Exercise task: Transcribe the material in full, exactly as written.

Listing:

____

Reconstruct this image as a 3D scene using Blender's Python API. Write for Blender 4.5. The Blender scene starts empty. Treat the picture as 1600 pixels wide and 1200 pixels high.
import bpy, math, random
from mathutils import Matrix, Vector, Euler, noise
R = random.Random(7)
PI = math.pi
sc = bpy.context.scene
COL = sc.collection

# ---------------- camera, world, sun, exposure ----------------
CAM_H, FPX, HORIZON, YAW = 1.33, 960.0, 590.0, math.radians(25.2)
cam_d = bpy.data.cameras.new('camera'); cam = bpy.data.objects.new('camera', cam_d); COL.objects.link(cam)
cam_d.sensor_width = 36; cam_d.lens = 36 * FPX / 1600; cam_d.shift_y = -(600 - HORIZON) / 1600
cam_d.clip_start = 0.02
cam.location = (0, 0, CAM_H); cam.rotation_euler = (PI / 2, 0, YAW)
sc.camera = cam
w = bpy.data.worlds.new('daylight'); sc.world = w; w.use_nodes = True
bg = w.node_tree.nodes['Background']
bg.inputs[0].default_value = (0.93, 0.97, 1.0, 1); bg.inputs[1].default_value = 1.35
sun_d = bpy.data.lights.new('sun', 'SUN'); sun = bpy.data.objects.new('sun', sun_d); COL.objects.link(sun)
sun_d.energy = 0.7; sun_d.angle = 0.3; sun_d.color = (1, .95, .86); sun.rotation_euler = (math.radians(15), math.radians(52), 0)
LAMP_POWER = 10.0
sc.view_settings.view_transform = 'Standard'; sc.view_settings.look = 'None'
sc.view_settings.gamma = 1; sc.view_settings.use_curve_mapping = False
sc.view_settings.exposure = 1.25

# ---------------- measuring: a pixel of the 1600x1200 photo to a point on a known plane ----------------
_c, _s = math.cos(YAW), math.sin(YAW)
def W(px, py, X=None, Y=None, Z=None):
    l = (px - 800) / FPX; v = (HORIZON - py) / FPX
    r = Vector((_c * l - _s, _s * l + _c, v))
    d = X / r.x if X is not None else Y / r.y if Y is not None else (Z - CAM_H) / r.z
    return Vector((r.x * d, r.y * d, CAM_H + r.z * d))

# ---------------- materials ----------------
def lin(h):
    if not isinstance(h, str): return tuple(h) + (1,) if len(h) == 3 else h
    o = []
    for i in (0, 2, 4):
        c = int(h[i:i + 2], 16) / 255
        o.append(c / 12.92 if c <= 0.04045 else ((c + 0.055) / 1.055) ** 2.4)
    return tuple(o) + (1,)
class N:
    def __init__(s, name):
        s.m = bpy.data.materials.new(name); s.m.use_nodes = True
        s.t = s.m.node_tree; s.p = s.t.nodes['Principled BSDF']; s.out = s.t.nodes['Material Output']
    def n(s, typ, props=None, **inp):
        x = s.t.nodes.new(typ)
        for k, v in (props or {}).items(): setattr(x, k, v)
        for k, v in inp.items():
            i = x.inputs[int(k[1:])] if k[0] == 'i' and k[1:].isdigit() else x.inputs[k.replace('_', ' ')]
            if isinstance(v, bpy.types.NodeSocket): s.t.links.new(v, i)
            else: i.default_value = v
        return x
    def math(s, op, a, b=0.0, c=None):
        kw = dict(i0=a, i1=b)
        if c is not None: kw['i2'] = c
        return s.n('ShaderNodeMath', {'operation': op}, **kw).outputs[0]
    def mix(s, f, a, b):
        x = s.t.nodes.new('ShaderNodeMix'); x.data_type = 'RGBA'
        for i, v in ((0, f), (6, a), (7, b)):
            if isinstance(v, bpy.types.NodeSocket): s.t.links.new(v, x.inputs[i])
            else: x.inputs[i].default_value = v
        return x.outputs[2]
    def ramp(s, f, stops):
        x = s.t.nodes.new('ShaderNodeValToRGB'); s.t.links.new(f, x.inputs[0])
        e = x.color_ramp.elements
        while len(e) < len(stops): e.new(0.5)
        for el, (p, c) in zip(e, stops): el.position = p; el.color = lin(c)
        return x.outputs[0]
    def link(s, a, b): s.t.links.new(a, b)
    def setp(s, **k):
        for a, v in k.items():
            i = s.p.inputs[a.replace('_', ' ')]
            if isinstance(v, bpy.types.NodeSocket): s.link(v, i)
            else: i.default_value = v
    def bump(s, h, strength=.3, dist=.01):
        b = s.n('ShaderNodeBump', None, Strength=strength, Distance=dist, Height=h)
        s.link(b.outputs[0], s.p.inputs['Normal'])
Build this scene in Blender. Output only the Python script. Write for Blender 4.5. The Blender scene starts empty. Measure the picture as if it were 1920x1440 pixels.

____

Complete answer:
Reconstruct this image as a 3D scene using Blender's Python API. Write for Blender 4.5. The Blender scene starts empty. Treat the picture as 1600 pixels wide and 1200 pixels high.
import bpy, math, random
from mathutils import Matrix, Vector, Euler, noise
R = random.Random(7)
PI = math.pi
sc = bpy.context.scene
COL = sc.collection

# ---------------- camera, world, sun, exposure ----------------
CAM_H, FPX, HORIZON, YAW = 1.33, 960.0, 590.0, math.radians(25.2)
cam_d = bpy.data.cameras.new('camera'); cam = bpy.data.objects.new('camera', cam_d); COL.objects.link(cam)
cam_d.sensor_width = 36; cam_d.lens = 36 * FPX / 1600; cam_d.shift_y = -(600 - HORIZON) / 1600
cam_d.clip_start = 0.02
cam.location = (0, 0, CAM_H); cam.rotation_euler = (PI / 2, 0, YAW)
sc.camera = cam
w = bpy.data.worlds.new('daylight'); sc.world = w; w.use_nodes = True
bg = w.node_tree.nodes['Background']
bg.inputs[0].default_value = (0.93, 0.97, 1.0, 1); bg.inputs[1].default_value = 1.35
sun_d = bpy.data.lights.new('sun', 'SUN'); sun = bpy.data.objects.new('sun', sun_d); COL.objects.link(sun)
sun_d.energy = 0.7; sun_d.angle = 0.3; sun_d.color = (1, .95, .86); sun.rotation_euler = (math.radians(15), math.radians(52), 0)
LAMP_POWER = 10.0
sc.view_settings.view_transform = 'Standard'; sc.view_settings.look = 'None'
sc.view_settings.gamma = 1; sc.view_settings.use_curve_mapping = False
sc.view_settings.exposure = 1.25

# ---------------- measuring: a pixel of the 1600x1200 photo to a point on a known plane ----------------
_c, _s = math.cos(YAW), math.sin(YAW)
def W(px, py, X=None, Y=None, Z=None):
    l = (px - 800) / FPX; v = (HORIZON - py) / FPX
    r = Vector((_c * l - _s, _s * l + _c, v))
    d = X / r.x if X is not None else Y / r.y if Y is not None else (Z - CAM_H) / r.z
    return Vector((r.x * d, r.y * d, CAM_H + r.z * d))

# ---------------- materials ----------------
def lin(h):
    if not isinstance(h, str): return tuple(h) + (1,) if len(h) == 3 else h
    o = []
    for i in (0, 2, 4):
        c = int(h[i:i + 2], 16) / 255
        o.append(c / 12.92 if c <= 0.04045 else ((c + 0.055) / 1.055) ** 2.4)
    return tuple(o) + (1,)
class N:
    def __init__(s, name):
        s.m = bpy.data.materials.new(name); s.m.use_nodes = True
        s.t = s.m.node_tree; s.p = s.t.nodes['Principled BSDF']; s.out = s.t.nodes['Material Output']
    def n(s, typ, props=None, **inp):
        x = s.t.nodes.new(typ)
        for k, v in (props or {}).items(): setattr(x, k, v)
        for k, v in inp.items():
            i = x.inputs[int(k[1:])] if k[0] == 'i' and k[1:].isdigit() else x.inputs[k.replace('_', ' ')]
            if isinstance(v, bpy.types.NodeSocket): s.t.links.new(v, i)
            else: i.default_value = v
        return x
    def math(s, op, a, b=0.0, c=None):
        kw = dict(i0=a, i1=b)
        if c is not None: kw['i2'] = c
        return s.n('ShaderNodeMath', {'operation': op}, **kw).outputs[0]
    def mix(s, f, a, b):
        x = s.t.nodes.new('ShaderNodeMix'); x.data_type = 'RGBA'
        for i, v in ((0, f), (6, a), (7, b)):
            if isinstance(v, bpy.types.NodeSocket): s.t.links.new(v, x.inputs[i])
            else: x.inputs[i].default_value = v
        return x.outputs[2]
    def ramp(s, f, stops):
        x = s.t.nodes.new('ShaderNodeValToRGB'); s.t.links.new(f, x.inputs[0])
        e = x.color_ramp.elements
        while len(e) < len(stops): e.new(0.5)
        for el, (p, c) in zip(e, stops): el.position = p; el.color = lin(c)
        return x.outputs[0]
    def link(s, a, b): s.t.links.new(a, b)
    def setp(s, **k):
        for a, v in k.items():
            i = s.p.inputs[a.replace('_', ' ')]
            if isinstance(v, bpy.types.NodeSocket): s.link(v, i)
            else: i.default_value = v
    def bump(s, h, strength=.3, dist=.01):
        b = s.n('ShaderNodeBump', None, Strength=strength, Distance=dist, Height=h)
        s.link(b.outputs[0], s.p.inputs['Normal'])
Build this scene in Blender. Output only the Python script. Write for Blender 4.5. The Blender scene starts empty. Measure the picture as if it were 1920x1440 pixels.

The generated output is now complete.